> **Available data**
----------------------------------------

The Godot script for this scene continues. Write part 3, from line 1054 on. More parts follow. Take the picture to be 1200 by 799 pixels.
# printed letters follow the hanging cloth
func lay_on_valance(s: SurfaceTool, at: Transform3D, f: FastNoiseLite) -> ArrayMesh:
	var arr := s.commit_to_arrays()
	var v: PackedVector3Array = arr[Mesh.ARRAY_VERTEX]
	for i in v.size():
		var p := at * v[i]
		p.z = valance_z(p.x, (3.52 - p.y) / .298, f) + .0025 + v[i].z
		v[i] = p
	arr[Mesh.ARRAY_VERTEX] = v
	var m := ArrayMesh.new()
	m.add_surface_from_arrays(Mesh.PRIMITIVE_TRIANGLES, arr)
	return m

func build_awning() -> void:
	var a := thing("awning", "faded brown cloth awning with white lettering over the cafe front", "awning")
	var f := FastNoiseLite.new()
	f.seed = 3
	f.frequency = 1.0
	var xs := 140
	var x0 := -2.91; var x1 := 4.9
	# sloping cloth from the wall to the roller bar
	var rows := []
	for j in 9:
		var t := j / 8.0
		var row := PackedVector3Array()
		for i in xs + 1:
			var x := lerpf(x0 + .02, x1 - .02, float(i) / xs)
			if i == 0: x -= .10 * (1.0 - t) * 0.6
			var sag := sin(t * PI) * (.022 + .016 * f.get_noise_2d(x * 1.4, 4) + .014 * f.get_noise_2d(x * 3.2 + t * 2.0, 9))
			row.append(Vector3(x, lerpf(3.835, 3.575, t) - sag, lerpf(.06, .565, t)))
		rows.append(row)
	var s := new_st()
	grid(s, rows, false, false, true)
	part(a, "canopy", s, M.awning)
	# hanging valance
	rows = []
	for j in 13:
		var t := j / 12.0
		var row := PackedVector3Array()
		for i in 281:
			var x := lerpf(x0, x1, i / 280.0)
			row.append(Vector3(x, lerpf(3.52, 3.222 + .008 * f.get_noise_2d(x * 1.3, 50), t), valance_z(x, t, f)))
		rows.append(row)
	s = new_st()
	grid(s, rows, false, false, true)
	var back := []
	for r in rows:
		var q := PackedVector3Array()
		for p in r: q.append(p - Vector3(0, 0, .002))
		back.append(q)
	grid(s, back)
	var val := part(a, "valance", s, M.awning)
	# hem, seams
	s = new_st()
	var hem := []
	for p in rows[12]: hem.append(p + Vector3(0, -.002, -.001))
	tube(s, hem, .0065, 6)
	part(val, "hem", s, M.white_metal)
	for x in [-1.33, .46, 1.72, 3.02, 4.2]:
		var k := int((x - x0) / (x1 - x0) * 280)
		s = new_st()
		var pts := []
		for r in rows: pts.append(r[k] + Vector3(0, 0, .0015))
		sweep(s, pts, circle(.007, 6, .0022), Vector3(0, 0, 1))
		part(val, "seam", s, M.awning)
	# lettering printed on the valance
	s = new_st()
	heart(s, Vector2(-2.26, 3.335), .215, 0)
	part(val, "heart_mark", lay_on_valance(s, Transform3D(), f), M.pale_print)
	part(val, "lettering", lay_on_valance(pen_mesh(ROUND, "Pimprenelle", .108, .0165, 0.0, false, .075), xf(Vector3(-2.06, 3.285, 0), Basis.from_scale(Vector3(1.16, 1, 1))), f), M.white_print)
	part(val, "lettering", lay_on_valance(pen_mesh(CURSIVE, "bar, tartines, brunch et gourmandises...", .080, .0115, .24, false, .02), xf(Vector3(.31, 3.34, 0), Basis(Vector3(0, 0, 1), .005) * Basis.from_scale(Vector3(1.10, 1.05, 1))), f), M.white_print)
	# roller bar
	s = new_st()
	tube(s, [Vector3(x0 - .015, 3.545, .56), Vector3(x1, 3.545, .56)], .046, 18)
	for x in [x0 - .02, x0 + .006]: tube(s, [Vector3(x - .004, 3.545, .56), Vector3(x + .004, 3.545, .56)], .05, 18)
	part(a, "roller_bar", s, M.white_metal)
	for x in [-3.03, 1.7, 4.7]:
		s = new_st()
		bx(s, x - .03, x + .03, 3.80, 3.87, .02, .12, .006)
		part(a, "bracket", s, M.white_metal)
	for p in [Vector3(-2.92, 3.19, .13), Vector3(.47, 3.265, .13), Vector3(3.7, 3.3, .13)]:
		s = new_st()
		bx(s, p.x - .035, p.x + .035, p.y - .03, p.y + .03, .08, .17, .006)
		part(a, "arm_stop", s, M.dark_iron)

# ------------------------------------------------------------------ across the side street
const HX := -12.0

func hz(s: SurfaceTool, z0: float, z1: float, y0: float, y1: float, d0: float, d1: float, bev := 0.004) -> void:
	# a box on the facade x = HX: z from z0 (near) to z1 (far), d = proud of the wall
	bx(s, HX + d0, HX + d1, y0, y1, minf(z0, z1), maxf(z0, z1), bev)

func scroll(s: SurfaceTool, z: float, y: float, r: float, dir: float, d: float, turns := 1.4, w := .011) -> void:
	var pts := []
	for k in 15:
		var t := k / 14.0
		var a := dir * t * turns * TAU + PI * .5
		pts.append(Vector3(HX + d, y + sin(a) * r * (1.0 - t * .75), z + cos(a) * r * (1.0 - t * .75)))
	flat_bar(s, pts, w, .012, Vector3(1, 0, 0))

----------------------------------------

> **Exercise brief**
Copy all of the data. Keep every word exactly as it is.

> **Exercise output**
The Godot script for this scene continues. Write part 3, from line 1054 on. More parts follow. Take the picture to be 1200 by 799 pixels.
# printed letters follow the hanging cloth
func lay_on_valance(s: SurfaceTool, at: Transform3D, f: FastNoiseLite) -> ArrayMesh:
	var arr := s.commit_to_arrays()
	var v: PackedVector3Array = arr[Mesh.ARRAY_VERTEX]
	for i in v.size():
		var p := at * v[i]
		p.z = valance_z(p.x, (3.52 - p.y) / .298, f) + .0025 + v[i].z
		v[i] = p
	arr[Mesh.ARRAY_VERTEX] = v
	var m := ArrayMesh.new()
	m.add_surface_from_arrays(Mesh.PRIMITIVE_TRIANGLES, arr)
	return m

func build_awning() -> void:
	var a := thing("awning", "faded brown cloth awning with white lettering over the cafe front", "awning")
	var f := FastNoiseLite.new()
	f.seed = 3
	f.frequency = 1.0
	var xs := 140
	var x0 := -2.91; var x1 := 4.9
	# sloping cloth from the wall to the roller bar
	var rows := []
	for j in 9:
		var t := j / 8.0
		var row := PackedVector3Array()
		for i in xs + 1:
			var x := lerpf(x0 + .02, x1 - .02, float(i) / xs)
			if i == 0: x -= .10 * (1.0 - t) * 0.6
			var sag := sin(t * PI) * (.022 + .016 * f.get_noise_2d(x * 1.4, 4) + .014 * f.get_noise_2d(x * 3.2 + t * 2.0, 9))
			row.append(Vector3(x, lerpf(3.835, 3.575, t) - sag, lerpf(.06, .565, t)))
		rows.append(row)
	var s := new_st()
	grid(s, rows, false, false, true)
	part(a, "canopy", s, M.awning)
	# hanging valance
	rows = []
	for j in 13:
		var t := j / 12.0
		var row := PackedVector3Array()
		for i in 281:
			var x := lerpf(x0, x1, i / 280.0)
			row.append(Vector3(x, lerpf(3.52, 3.222 + .008 * f.get_noise_2d(x * 1.3, 50), t), valance_z(x, t, f)))
		rows.append(row)
	s = new_st()
	grid(s, rows, false, false, true)
	var back := []
	for r in rows:
		var q := PackedVector3Array()
		for p in r: q.append(p - Vector3(0, 0, .002))
		back.append(q)
	grid(s, back)
	var val := part(a, "valance", s, M.awning)
	# hem, seams
	s = new_st()
	var hem := []
	for p in rows[12]: hem.append(p + Vector3(0, -.002, -.001))
	tube(s, hem, .0065, 6)
	part(val, "hem", s, M.white_metal)
	for x in [-1.33, .46, 1.72, 3.02, 4.2]:
		var k := int((x - x0) / (x1 - x0) * 280)
		s = new_st()
		var pts := []
		for r in rows: pts.append(r[k] + Vector3(0, 0, .0015))
		sweep(s, pts, circle(.007, 6, .0022), Vector3(0, 0, 1))
		part(val, "seam", s, M.awning)
	# lettering printed on the valance
	s = new_st()
	heart(s, Vector2(-2.26, 3.335), .215, 0)
	part(val, "heart_mark", lay_on_valance(s, Transform3D(), f), M.pale_print)
	part(val, "lettering", lay_on_valance(pen_mesh(ROUND, "Pimprenelle", .108, .0165, 0.0, false, .075), xf(Vector3(-2.06, 3.285, 0), Basis.from_scale(Vector3(1.16, 1, 1))), f), M.white_print)
	part(val, "lettering", lay_on_valance(pen_mesh(CURSIVE, "bar, tartines, brunch et gourmandises...", .080, .0115, .24, false, .02), xf(Vector3(.31, 3.34, 0), Basis(Vector3(0, 0, 1), .005) * Basis.from_scale(Vector3(1.10, 1.05, 1))), f), M.white_print)
	# roller bar
	s = new_st()
	tube(s, [Vector3(x0 - .015, 3.545, .56), Vector3(x1, 3.545, .56)], .046, 18)
	for x in [x0 - .02, x0 + .006]: tube(s, [Vector3(x - .004, 3.545, .56), Vector3(x + .004, 3.545, .56)], .05, 18)
	part(a, "roller_bar", s, M.white_metal)
	for x in [-3.03, 1.7, 4.7]:
		s = new_st()
		bx(s, x - .03, x + .03, 3.80, 3.87, .02, .12, .006)
		part(a, "bracket", s, M.white_metal)
	for p in [Vector3(-2.92, 3.19, .13), Vector3(.47, 3.265, .13), Vector3(3.7, 3.3, .13)]:
		s = new_st()
		bx(s, p.x - .035, p.x + .035, p.y - .03, p.y + .03, .08, .17, .006)
		part(a, "arm_stop", s, M.dark_iron)

# ------------------------------------------------------------------ across the side street
const HX := -12.0

func hz(s: SurfaceTool, z0: float, z1: float, y0: float, y1: float, d0: float, d1: float, bev := 0.004) -> void:
	# a box on the facade x = HX: z from z0 (near) to z1 (far), d = proud of the wall
	bx(s, HX + d0, HX + d1, y0, y1, minf(z0, z1), maxf(z0, z1), bev)

func scroll(s: SurfaceTool, z: float, y: float, r: float, dir: float, d: float, turns := 1.4, w := .011) -> void:
	var pts := []
	for k in 15:
		var t := k / 14.0
		var a := dir * t * turns * TAU + PI * .5
		pts.append(Vector3(HX + d, y + sin(a) * r * (1.0 - t * .75), z + cos(a) * r * (1.0 - t * .75)))
	flat_bar(s, pts, w, .012, Vector3(1, 0, 0))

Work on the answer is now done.